** BEGIN **

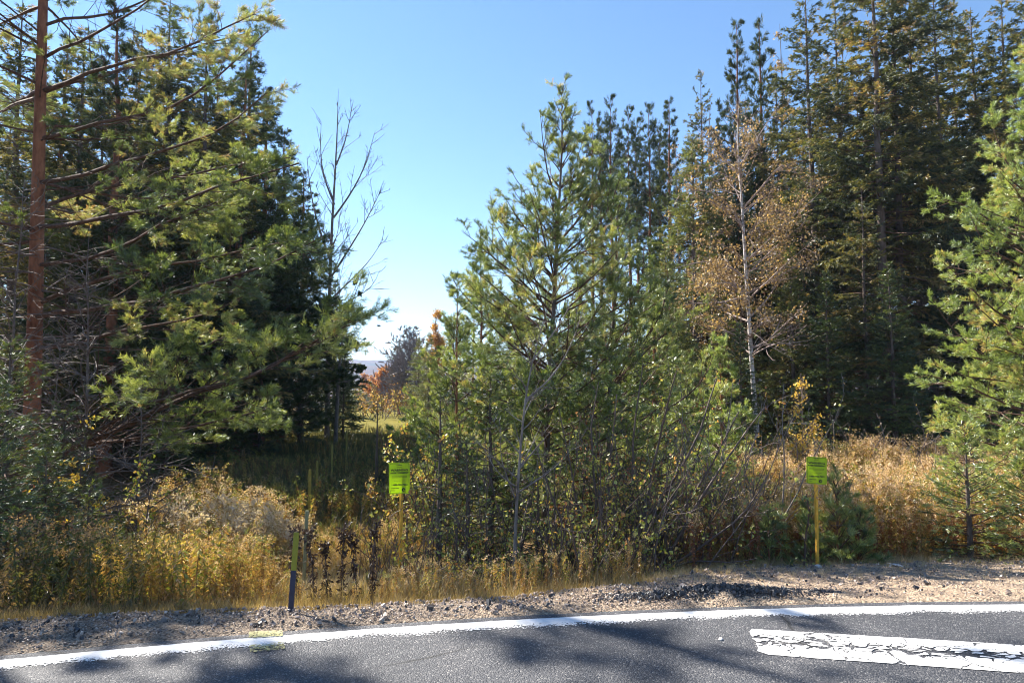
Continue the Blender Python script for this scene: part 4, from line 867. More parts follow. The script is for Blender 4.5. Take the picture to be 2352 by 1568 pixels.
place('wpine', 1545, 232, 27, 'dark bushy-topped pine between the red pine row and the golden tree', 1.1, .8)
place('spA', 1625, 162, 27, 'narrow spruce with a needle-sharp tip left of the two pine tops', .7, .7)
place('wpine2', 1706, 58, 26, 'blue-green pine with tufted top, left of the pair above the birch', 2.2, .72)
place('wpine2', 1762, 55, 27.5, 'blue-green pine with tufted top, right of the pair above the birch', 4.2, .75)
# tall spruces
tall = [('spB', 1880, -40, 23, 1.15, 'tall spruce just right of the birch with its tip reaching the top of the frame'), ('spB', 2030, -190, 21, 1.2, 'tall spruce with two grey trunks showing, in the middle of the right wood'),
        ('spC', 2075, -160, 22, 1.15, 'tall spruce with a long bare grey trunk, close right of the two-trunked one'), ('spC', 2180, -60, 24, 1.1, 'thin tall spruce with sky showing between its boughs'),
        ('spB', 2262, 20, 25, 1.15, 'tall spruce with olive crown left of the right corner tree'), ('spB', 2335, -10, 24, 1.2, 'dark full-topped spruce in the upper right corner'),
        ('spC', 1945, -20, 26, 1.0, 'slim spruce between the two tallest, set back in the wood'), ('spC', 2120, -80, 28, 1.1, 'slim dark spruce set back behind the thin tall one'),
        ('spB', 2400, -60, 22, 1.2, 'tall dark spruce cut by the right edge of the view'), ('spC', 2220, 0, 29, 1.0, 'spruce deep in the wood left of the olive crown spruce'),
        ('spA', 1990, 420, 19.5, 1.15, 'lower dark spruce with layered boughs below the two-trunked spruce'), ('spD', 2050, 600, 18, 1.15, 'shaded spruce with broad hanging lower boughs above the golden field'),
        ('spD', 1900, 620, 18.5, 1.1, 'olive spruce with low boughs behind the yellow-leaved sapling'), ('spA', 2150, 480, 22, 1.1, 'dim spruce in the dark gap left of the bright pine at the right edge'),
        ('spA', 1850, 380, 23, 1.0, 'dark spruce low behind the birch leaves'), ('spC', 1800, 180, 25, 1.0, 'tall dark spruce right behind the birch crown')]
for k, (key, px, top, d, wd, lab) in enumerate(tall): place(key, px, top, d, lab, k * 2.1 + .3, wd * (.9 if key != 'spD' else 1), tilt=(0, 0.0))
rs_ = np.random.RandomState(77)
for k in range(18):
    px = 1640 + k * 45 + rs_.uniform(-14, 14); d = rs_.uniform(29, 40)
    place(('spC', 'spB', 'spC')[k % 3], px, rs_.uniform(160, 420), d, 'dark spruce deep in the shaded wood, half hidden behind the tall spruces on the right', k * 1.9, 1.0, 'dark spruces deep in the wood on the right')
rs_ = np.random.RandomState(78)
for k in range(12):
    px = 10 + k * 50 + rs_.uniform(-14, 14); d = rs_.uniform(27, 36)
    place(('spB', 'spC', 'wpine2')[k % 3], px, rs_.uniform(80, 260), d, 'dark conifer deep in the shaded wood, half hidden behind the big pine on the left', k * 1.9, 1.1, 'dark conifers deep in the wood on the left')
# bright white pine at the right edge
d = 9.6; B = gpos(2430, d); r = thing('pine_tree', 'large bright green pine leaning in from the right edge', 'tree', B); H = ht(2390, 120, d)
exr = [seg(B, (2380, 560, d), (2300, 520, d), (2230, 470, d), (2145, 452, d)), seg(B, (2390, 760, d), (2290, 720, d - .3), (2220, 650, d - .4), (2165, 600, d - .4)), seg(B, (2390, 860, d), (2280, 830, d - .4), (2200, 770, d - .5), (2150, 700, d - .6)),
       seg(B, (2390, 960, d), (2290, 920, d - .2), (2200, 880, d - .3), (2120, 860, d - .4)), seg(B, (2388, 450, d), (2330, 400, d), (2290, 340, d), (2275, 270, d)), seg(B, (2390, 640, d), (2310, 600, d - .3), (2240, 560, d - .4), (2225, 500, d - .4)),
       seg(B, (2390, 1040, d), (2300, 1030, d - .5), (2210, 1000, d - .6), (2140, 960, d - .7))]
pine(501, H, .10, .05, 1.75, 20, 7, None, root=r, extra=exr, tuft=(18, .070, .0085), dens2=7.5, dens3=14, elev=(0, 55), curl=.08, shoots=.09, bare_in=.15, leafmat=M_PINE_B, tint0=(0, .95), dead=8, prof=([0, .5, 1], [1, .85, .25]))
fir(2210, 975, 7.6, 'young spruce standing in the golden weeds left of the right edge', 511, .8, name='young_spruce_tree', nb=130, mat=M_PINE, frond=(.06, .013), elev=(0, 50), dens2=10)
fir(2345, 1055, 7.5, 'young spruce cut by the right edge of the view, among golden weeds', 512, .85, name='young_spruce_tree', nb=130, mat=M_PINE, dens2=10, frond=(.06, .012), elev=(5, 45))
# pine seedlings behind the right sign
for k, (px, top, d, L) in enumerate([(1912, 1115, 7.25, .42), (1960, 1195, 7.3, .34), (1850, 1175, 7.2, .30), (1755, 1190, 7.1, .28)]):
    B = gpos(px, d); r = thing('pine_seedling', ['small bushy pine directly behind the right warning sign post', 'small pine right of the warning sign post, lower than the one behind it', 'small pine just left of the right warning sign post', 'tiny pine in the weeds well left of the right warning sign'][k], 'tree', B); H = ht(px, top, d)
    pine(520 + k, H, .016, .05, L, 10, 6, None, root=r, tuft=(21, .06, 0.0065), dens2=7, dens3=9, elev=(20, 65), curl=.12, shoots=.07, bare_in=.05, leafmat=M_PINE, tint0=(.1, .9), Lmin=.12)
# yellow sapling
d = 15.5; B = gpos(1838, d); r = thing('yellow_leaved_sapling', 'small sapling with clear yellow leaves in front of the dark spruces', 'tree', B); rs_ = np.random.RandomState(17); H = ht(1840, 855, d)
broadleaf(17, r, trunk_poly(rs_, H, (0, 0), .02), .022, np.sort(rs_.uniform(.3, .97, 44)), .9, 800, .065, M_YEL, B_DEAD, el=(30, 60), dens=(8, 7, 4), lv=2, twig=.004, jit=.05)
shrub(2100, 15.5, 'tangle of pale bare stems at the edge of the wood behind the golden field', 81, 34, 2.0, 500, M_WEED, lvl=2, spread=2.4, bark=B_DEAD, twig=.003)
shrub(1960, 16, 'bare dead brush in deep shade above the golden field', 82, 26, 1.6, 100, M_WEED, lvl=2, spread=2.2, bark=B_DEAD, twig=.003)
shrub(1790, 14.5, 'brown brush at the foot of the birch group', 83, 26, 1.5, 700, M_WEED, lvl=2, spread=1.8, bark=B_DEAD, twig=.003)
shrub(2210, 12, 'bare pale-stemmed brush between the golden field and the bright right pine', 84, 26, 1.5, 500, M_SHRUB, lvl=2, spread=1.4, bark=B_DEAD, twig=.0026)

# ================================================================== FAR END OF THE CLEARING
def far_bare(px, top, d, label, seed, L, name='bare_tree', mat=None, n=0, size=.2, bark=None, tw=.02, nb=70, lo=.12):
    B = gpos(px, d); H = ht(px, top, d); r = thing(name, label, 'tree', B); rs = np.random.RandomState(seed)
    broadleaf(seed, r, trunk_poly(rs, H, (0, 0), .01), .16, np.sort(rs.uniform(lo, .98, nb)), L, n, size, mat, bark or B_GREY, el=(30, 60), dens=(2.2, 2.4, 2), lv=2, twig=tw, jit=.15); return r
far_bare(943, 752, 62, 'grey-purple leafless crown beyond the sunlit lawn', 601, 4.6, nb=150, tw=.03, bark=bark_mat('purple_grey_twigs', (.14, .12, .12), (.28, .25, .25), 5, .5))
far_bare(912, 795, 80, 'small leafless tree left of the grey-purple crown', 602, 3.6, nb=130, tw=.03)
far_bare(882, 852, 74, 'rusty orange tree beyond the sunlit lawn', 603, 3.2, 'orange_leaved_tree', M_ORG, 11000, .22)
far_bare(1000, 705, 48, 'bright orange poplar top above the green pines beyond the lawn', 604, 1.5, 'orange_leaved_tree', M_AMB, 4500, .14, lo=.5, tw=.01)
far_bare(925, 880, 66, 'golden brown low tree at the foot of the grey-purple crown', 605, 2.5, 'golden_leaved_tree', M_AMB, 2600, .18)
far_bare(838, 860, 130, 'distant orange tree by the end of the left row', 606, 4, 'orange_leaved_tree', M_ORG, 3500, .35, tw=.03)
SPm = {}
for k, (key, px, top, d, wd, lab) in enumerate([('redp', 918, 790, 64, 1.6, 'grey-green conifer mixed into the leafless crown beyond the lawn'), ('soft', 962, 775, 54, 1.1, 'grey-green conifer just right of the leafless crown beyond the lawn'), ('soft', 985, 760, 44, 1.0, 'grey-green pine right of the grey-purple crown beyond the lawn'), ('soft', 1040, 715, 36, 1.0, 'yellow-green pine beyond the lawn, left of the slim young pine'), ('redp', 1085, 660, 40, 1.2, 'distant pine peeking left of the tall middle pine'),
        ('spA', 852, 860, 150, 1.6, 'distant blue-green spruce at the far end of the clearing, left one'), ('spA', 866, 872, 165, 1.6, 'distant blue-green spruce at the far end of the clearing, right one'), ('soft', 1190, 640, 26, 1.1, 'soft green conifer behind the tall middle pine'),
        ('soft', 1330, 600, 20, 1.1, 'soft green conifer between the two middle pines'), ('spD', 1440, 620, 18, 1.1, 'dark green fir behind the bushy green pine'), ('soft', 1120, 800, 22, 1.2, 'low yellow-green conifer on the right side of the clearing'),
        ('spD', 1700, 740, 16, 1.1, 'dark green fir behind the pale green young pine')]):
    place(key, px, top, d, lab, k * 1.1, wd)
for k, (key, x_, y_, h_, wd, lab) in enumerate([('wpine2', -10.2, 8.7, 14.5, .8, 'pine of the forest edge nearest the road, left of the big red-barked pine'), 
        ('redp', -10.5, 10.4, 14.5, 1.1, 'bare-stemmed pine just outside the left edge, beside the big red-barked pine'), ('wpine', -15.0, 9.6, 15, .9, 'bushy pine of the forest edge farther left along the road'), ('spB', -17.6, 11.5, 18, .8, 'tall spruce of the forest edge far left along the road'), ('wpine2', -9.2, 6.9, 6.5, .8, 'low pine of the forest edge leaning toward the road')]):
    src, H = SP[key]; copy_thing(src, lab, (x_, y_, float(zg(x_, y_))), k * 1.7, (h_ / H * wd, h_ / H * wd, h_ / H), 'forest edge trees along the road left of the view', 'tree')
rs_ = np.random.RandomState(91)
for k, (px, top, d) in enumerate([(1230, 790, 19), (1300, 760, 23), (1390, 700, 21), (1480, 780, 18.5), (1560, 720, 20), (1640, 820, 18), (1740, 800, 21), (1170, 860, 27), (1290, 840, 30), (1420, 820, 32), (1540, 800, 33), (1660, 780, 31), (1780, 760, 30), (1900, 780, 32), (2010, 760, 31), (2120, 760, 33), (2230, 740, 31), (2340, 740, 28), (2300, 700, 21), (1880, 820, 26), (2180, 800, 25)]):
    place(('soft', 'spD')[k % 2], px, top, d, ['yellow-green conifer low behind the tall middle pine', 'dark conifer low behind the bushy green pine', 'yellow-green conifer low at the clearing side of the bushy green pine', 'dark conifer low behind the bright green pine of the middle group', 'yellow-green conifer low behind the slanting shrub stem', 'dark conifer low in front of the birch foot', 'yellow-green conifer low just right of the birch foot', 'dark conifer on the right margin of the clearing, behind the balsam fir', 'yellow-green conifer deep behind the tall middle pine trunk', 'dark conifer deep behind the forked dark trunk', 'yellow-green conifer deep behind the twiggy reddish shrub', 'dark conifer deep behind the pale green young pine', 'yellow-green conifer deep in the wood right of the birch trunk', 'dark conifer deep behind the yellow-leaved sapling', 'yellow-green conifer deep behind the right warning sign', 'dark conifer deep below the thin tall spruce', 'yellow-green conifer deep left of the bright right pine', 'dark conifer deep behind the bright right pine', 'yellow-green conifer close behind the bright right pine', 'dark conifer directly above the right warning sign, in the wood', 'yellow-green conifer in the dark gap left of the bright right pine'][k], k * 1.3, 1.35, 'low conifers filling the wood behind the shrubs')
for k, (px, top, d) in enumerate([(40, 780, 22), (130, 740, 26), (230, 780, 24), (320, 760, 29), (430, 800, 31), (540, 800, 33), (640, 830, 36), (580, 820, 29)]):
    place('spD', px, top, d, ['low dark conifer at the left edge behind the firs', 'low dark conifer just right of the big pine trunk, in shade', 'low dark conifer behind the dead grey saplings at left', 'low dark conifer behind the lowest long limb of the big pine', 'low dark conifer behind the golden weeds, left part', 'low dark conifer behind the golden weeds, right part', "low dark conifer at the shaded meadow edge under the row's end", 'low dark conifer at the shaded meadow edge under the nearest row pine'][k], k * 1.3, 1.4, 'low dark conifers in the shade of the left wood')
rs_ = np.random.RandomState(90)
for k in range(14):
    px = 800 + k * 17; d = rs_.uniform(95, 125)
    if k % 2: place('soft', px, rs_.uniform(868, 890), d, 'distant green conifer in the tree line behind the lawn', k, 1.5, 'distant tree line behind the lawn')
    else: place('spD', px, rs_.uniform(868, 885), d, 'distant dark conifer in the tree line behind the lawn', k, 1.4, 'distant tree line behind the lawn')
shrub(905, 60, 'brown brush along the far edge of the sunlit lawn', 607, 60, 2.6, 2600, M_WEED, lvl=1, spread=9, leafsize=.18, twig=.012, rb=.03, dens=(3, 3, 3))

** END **

### [Instruction]
How many of the lines above hold "from"? Answer with only the number.

### [Written answer]
2